- O Estado de S.Paulo
Desafio é encontrar candidato fiel à sua agenda e com chance de chegar ao segundo turno
São dias de fortes tremores nas campanhas eleitorais e nos mercados, como já se imaginava. Mesmo com queda na sexta-feira, o dólar fechou a semana passada com uma alta de quase 5%, a maior desde novembro de 2016, e superior a 9% no resultado acumulado do mês de agosto – com o Banco Central de espectador, sem entrar firme para conter essa escalada. A Bovespa subiu 0,31% na semana, mas está 3,73% abaixo do nível atingido no mês anterior e os investidores mantêm-se arredios a assumir posições de grande risco, até que o cenário fique mais claro.
As dúvidas sobre o tamanho da transferência de votos de Lula para seu provável sucessor, Fernando Haddad (PT), e sobre quem pode encarnar o anti-Lula, além do radical Jair Bolsonaro (PSL), embaralham o cenário político e econômico a partir de 2019. E produzem argumentos, alguns até estapafúrdios, para explicar a preferência por esta ou aquela situação.
Nas campanhas que não emplacam, buscam-se os vilões da hora, mais ou menos como a caça aos técnicos quando o time se aproxima da zona do rebaixamento, independentemente da qualidade do elenco. Nos mercados, enumeram-se virtudes e pecados dos candidatos inclusive para, como é da natureza da atividade, lucrar com a especulação.
Mas, afinal, o que querem os mercados? A pergunta é fácil de ser respondida. Em linhas bem resumidas, ajuste fiscal à base de corte de gastos, e não de aumento de impostos, reformas estruturais, principalmente da Previdência e simplificação tributária, novas rodadas de privatizações e concessões. Nada de controles, barreiras e incentivos que, mesmo de leve, lembrem intervencionismo. Mais difícil, porém, é identificar quais os candidatos genuinamente dispostos a aplicar esse receituário e, ao mesmo tempo, com chances reais de saltar para o segundo turno. E é nesse terreno movediço que se processam os abalos nos mercados.
Henrique Meirelles (MDB) seria um fiel cumpridor dessa agenda, mas até agora não saiu de 1%, mesmo se apresentando como representante do governo Lula, que criou 10 milhões de empregos, e da era Temer, que tirou o Brasil da recessão. João Amoêdo (Novo), no mesmo patamar nas pesquisas, vem atuando para dividir esse campo.

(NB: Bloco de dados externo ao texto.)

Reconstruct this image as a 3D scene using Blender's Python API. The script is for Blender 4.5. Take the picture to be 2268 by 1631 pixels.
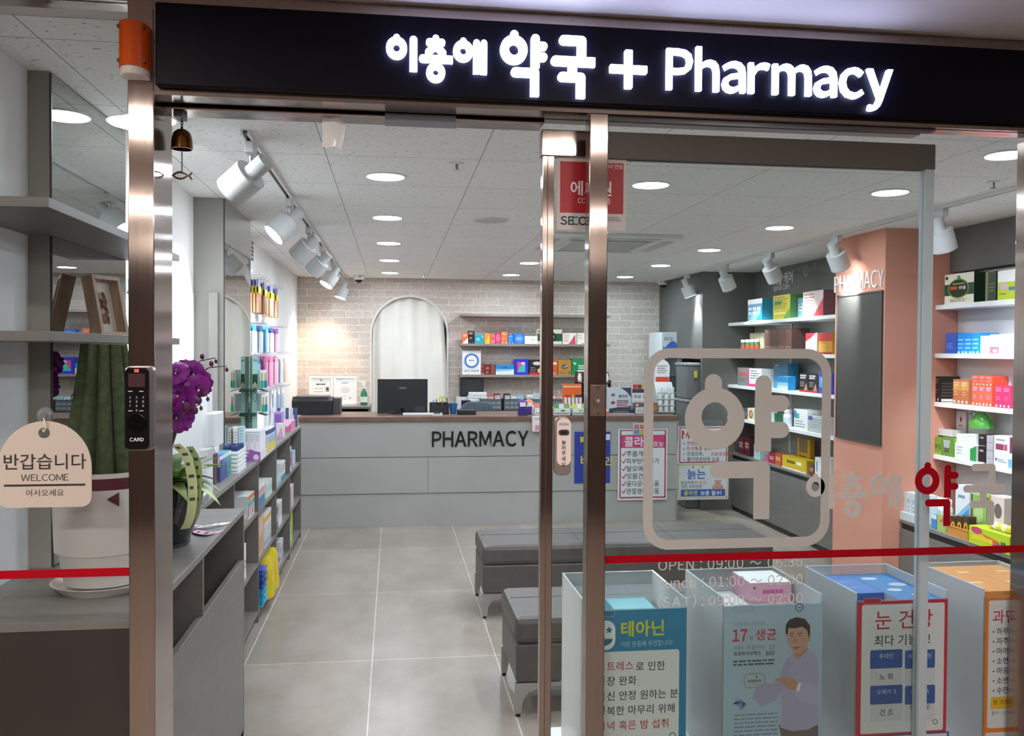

Geraldo Alckmin (PSDB) também caminha no trilho pró-mercados, ainda que haja dúvidas sobre o apoio efetivo de parte do Centrão às reformas. O que parece não sair muito do lugar é a intenção de votos no candidato, da ordem de 7%, no cenário com Haddad já oficialmente no lugar de Lula, segundo o Ibope. Tanto assim que, nessa faixa do eleitorado, já há gente se bandeando para os lados de Marina Silva (Rede), cuja dupla responsável pela economia, Eduardo Giannetti e André Lara Resende, é do gosto do mercado. Marina tem a vantagem da menor distância de Bolsonaro (12% x 20% das intenções de votos), mas a desvantagem de uma coligação limitada ao PV e apenas 21 segundos de tempo na TV.
Para esse público, o pavor é Ciro Gomes (PDT) ou Haddad conquistar a segunda vaga no segundo turno. A primeira, indicam as pesquisas, estaria reservada para Bolsonaro. Nessa hipótese, entra em cena aquele ultrapragmático “por que não Bolsonaro?”. Conhecidos empresários, executivos e investidores já se agarram à crença no arrependimento do candidato e empenham-se para descobrir nele uma alma liberal. Enquanto esse jogo não avança, a economia também continua parada – como deve comprovar o desempenho do PIB no segundo trimestre, que será divulgado na sexta-feira. Algo próximo de zero, segundo a maioria das projeções dos analistas.
O mais preocupante é que, desta vez, não parece razoável contar com nada tão impactante quanto a “Carta aos Brasileiros” de 2002, que o PT lançou para afastar os temores dos mercados e dos setores produtivos com a primeira eleição de Lula. Naquele momento, a adesão de uma boa parte do eleitorado já parecia “garantida” e o desafio era conquistar as chamadas elites, mostrando a possibilidade de promover inclusão social sem rupturas na política econômica. Hoje, no entanto, a polarização chegou a um ponto em que muito do que os mercados e os empresários pedem é exatamente o que outros estratos do eleitorado rejeitam. Sem chances à vista de conciliação.